Search the data below for "scene"; list each line that holds it.

________________________

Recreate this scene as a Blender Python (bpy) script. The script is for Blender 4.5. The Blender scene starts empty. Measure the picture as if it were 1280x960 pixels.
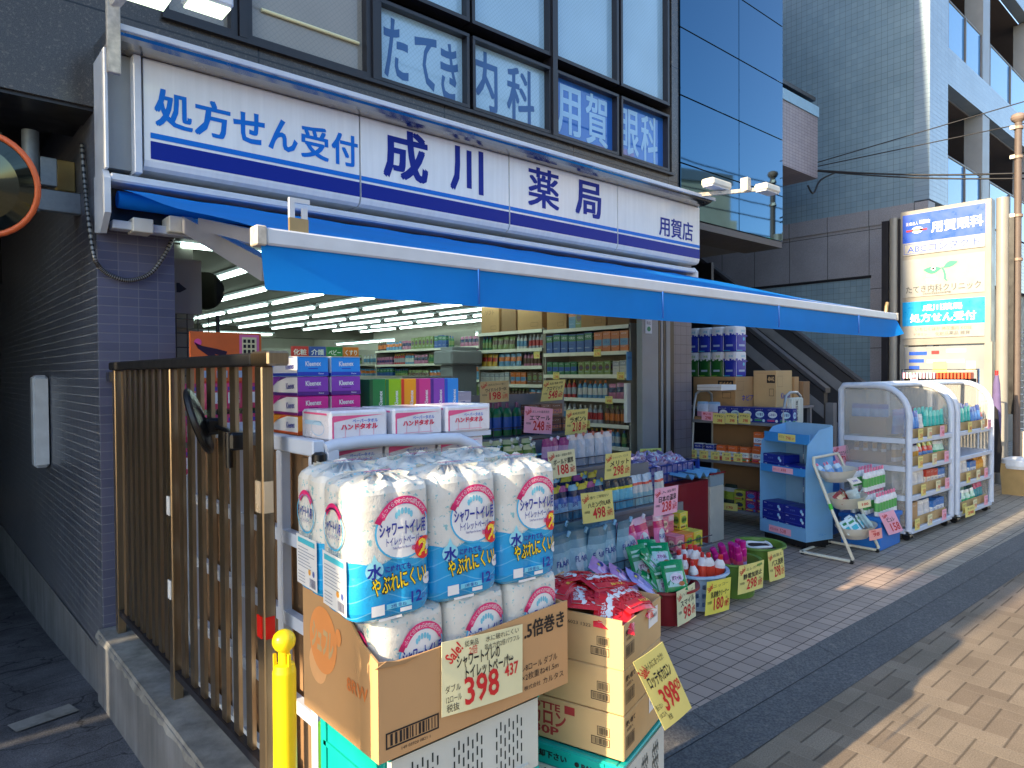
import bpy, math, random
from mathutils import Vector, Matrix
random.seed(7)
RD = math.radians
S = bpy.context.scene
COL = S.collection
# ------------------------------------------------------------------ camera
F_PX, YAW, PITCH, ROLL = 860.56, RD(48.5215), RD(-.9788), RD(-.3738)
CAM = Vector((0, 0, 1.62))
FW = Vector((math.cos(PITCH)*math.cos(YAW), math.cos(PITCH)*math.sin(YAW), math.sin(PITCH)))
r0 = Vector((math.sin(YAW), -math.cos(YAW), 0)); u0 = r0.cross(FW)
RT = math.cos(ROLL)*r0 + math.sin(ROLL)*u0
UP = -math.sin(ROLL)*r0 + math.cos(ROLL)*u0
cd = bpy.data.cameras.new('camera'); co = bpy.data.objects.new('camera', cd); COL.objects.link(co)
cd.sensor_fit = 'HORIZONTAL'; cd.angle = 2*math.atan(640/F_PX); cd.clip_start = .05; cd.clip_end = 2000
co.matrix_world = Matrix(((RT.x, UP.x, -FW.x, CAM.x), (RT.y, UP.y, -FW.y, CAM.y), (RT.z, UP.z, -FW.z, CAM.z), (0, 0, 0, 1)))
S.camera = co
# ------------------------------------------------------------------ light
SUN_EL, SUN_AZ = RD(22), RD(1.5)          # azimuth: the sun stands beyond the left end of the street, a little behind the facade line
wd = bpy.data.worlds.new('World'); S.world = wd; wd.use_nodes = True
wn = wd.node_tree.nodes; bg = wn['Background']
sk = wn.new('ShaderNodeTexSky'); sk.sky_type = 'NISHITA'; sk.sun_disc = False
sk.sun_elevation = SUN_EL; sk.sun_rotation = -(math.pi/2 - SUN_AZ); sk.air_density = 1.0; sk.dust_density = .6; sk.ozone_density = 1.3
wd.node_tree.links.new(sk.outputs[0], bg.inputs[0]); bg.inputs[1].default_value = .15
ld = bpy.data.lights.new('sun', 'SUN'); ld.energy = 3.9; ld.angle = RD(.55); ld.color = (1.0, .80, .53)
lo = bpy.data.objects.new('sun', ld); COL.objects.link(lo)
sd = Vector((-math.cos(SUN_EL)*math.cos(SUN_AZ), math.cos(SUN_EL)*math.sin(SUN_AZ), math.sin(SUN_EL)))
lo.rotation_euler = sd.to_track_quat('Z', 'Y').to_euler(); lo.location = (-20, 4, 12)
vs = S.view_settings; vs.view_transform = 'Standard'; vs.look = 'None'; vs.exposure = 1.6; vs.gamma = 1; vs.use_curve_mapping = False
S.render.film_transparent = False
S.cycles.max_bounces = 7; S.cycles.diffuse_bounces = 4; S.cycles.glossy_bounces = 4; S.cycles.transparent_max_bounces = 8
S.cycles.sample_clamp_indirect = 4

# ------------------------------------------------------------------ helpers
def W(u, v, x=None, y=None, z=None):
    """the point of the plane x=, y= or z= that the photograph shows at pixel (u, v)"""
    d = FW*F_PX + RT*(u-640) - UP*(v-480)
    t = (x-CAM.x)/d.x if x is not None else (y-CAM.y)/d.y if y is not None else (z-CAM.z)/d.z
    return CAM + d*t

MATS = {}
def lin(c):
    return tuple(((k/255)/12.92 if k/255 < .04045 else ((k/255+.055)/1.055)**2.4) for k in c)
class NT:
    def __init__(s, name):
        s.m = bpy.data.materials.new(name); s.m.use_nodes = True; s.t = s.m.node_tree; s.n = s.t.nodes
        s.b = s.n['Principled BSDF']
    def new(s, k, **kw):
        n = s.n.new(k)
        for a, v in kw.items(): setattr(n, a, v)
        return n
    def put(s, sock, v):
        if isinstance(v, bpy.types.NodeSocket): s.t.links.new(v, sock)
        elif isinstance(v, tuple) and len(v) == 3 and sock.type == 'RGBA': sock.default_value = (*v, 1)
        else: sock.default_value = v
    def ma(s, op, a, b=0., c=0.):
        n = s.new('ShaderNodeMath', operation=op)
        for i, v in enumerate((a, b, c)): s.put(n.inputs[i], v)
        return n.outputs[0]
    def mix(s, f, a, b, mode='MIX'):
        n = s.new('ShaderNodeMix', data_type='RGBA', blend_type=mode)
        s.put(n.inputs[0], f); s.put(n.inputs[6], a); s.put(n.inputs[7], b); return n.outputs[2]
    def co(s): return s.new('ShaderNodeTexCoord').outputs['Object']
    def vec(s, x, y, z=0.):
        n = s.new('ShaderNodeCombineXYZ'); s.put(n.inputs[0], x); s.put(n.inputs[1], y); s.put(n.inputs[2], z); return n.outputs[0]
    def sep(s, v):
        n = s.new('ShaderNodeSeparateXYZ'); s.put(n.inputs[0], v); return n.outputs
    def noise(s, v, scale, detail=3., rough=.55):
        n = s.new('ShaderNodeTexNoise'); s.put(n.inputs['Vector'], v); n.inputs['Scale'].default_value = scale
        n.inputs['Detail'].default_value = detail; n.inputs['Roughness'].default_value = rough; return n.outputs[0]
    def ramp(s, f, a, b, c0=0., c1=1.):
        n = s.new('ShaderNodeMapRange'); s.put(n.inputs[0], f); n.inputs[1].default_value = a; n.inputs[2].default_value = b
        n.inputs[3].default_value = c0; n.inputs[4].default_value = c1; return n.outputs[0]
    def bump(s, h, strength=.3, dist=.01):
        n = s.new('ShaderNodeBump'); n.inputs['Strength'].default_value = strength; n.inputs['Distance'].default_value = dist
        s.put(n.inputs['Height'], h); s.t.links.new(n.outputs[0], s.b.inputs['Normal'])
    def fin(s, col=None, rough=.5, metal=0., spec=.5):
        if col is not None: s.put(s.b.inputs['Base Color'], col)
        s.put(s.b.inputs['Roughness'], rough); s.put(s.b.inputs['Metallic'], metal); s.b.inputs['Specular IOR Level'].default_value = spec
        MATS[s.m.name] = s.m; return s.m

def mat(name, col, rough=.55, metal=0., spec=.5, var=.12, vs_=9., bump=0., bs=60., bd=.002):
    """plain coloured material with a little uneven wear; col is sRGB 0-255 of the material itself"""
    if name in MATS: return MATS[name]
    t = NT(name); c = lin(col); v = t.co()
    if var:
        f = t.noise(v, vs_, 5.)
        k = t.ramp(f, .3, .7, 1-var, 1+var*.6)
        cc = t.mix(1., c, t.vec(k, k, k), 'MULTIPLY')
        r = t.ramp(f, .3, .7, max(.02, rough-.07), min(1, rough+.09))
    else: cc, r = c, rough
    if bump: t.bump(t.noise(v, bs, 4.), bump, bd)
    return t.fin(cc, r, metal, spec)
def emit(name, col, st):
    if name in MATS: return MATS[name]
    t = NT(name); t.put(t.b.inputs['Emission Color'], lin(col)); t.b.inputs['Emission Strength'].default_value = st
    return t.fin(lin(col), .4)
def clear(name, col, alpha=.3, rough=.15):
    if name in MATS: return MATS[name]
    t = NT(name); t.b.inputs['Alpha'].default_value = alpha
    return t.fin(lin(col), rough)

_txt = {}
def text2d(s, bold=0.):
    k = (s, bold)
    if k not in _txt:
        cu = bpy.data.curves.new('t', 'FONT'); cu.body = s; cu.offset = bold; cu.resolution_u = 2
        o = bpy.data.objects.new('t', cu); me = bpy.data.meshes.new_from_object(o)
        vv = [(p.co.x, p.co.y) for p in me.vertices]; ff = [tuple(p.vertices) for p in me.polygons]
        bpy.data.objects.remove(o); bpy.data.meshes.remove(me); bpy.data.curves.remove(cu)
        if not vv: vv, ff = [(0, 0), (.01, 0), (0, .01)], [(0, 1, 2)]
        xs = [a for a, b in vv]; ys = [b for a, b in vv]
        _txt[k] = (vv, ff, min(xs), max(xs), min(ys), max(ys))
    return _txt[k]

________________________

* [Response to this task]:
Recreate this scene as a Blender Python (bpy) script. The script is for Blender 4.5. The Blender scene starts empty. Measure the picture as if it were 1280x960 pixels.
S = bpy.context.scene